Pundits on the left say that 9/11 was the result of a "blowback" of resistance from the Islamic world against U.S. foreign policy. At first glance, this seems to make no sense. American colonialism in the Middle East? The U.S. has no history of colonialism there. Washington's support for unelected dictatorial regimes in the region? The Muslims can't be outraged about this, because there are no other kinds of regimes in the region. U.S. support for Israel and wars against the Muslims? Yes, but the U.S. has frequently fought on the side of the Muslims, as in Afghanistan in the 1980s or in the Persian Gulf War.

But in a sense the liberal pundits are right. The U.S. made two gigantic foreign policy blunders in recent decades that did sow the seeds of 9/11. What the liberals haven't recognized is that these blunders were the direct result of their policies and actions, and were carried out by Democratic presidents — Jimmy Carter and Bill Clinton.

Those are some impressively intelligent, scholarly arguments there, I must say. Let's take them one by one:

"American colonialism in the Middle East? The U.S. has no history of colonialism there."

Who said we did? Then, again, Britain and France -- our traditional allies for the last century -- have histories of colonialism in the Middle East. After World War I, the Middle East was carved up by the victorious Western powers (mostly Britain and France, but the U.S. certainly supported European colonialist ambitions in places like Lebanon and Iran).

"Washington's support for unelected dictatorial regimes in the region? The Muslims can't be outraged about this, because there are no other kinds of regimes in the region."
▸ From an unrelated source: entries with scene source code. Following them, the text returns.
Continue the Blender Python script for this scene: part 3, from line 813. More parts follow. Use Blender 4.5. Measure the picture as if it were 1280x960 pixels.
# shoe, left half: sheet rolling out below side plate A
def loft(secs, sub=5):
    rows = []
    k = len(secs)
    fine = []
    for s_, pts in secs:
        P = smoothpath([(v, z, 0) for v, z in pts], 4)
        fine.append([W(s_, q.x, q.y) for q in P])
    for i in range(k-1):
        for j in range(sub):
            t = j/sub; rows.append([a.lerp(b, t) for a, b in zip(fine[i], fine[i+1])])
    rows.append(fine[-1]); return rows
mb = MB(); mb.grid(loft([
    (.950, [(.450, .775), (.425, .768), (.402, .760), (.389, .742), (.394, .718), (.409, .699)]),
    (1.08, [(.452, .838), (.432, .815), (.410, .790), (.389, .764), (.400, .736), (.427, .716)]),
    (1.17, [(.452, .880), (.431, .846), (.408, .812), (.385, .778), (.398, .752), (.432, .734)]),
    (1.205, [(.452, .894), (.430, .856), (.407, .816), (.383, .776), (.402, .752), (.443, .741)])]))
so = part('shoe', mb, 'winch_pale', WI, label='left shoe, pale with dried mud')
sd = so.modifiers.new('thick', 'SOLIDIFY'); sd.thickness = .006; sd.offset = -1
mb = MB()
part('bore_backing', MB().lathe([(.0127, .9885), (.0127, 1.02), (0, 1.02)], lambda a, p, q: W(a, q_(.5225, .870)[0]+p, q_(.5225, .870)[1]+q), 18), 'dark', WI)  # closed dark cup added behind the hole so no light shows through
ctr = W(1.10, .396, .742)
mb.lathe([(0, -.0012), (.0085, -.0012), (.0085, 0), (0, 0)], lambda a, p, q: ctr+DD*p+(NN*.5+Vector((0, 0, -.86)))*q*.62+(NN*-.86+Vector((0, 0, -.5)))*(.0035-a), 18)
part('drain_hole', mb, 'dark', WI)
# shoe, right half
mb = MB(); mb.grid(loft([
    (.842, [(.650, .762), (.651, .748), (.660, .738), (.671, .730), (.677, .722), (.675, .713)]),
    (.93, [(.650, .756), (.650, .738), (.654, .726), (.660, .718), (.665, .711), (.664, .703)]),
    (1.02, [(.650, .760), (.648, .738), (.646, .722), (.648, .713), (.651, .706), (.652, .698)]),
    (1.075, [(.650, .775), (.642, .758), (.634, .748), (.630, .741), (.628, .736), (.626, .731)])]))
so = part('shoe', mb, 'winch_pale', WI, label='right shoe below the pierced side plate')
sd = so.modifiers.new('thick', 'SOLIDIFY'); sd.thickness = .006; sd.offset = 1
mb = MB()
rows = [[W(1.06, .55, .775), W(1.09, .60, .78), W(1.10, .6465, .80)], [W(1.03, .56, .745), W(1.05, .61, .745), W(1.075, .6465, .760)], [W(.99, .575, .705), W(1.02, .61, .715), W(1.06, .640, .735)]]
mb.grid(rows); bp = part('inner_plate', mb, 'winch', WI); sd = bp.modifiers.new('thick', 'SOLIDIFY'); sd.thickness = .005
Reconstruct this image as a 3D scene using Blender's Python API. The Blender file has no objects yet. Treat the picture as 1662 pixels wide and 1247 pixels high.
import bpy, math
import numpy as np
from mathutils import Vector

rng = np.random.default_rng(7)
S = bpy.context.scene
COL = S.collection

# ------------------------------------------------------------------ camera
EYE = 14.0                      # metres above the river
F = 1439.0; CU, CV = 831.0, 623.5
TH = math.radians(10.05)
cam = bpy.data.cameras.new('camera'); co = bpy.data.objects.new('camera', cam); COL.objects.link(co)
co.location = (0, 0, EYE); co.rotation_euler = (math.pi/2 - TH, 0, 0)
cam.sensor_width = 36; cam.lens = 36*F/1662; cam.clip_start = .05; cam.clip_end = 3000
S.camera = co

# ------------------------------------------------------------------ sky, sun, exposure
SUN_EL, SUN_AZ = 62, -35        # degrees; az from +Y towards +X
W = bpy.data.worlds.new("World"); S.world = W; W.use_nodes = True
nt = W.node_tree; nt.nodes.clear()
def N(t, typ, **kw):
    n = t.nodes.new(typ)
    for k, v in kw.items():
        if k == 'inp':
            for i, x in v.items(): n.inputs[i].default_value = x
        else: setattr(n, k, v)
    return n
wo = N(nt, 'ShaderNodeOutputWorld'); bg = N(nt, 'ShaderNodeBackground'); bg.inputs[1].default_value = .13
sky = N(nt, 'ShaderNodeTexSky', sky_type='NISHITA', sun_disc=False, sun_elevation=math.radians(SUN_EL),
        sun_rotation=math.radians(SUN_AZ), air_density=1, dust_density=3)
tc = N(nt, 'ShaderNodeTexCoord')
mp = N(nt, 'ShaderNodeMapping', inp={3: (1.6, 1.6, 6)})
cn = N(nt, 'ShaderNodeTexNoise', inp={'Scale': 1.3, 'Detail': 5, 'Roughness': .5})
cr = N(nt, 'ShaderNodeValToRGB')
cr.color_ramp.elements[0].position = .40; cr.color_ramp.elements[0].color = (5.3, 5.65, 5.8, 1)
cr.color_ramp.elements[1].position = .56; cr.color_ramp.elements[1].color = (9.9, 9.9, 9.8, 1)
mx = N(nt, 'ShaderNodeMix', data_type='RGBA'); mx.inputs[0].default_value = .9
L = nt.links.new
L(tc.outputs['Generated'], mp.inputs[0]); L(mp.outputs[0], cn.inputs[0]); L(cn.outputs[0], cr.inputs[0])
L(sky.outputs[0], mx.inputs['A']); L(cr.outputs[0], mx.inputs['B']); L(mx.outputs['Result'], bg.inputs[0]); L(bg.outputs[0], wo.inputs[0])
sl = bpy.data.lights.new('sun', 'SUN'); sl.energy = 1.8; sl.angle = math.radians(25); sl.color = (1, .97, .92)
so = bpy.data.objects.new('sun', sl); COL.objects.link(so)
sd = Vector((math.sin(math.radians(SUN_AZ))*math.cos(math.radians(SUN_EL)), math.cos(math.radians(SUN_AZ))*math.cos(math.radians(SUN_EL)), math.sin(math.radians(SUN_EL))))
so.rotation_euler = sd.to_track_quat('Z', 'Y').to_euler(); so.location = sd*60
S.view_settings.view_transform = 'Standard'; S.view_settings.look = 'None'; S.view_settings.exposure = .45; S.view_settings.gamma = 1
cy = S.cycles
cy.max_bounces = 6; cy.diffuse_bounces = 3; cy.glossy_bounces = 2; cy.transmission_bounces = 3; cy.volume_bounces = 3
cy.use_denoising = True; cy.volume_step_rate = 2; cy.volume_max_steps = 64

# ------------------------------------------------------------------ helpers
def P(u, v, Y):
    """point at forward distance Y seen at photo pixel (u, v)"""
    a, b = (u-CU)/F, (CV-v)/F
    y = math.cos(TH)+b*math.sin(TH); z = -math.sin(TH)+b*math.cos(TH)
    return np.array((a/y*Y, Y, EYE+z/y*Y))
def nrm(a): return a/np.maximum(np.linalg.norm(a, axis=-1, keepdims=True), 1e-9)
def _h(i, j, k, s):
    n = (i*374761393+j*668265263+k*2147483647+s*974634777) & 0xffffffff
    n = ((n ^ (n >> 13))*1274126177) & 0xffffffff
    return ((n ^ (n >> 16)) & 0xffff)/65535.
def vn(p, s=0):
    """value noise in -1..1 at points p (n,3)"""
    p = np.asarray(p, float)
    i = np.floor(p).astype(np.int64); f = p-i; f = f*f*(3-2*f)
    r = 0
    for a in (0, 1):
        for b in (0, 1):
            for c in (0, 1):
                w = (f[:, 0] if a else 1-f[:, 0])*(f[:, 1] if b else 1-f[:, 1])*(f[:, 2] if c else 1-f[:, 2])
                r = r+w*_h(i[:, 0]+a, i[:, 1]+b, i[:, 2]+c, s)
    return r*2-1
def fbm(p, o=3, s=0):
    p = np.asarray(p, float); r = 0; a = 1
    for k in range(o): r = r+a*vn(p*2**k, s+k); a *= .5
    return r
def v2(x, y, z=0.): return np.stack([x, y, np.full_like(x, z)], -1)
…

This is an adolescent's argument. "Mom, Dad, you can't be angry with me for hanging out with gang members, because there are no other social networking opportunities in the neighborhood."

A bad argument in any event, but especially when there are other social networking opportunities in the neighborhood. In the Middle East, the U.S. has a long history of choosing to support brutal dictators over more moderate, and even democratically elected, leaders.

"U.S. support for Israel and wars against the Muslims? Yes, but the U.S. has frequently fought on the side of the Muslims, as in Afghanistan in the 1980s or in the Persian Gulf War."

I doubt there are very many Afghans or other Middle Easterners who think that U.S. support for the mujahideen in Afghanistan against the Soviet Union was motivated by concern for the welfare of Muslims or a principled belief in Muslim liberation. Afghanistan for the U.S. was a proxy war with the Soviet Union. To call it an example of the U.S. "fighting on the side of the Muslims" is absurd. And the Persian Gulf War? What is d'Souza talking about? Invading one Muslim country to get it out of another Muslim country in order to safeguard Americans' access to oil reserves is "fighting on the side of the Muslims" -- how?

If I wanted to be picky, I could also point out that two examples in a history of Western involvement with the Middle East that goes back to 1918 hardly deserves the adjective "frequent" -- even if they were legitimate instances of U.S. support for Muslim concerns. How does d'Souza imagine that these somehow wipe out almost 60 years of U.S. support for Israel to the total exclusion of the rights of Palestinians? I wouldn't expect two very flawed examples of U.S. support for Muslims to persuade the Arab world to overlook or excuse the fact that the U.S. has condemned and attacked Arab countries for violating international law while backing Israel and refusing to countenance even the mildest criticism of Israel's actions when Israel did exactly the same things.

Dinesh d'Souza's arguments are shallow, uninformed, and unconvincing. The right's standards for intellectualism are laughably low.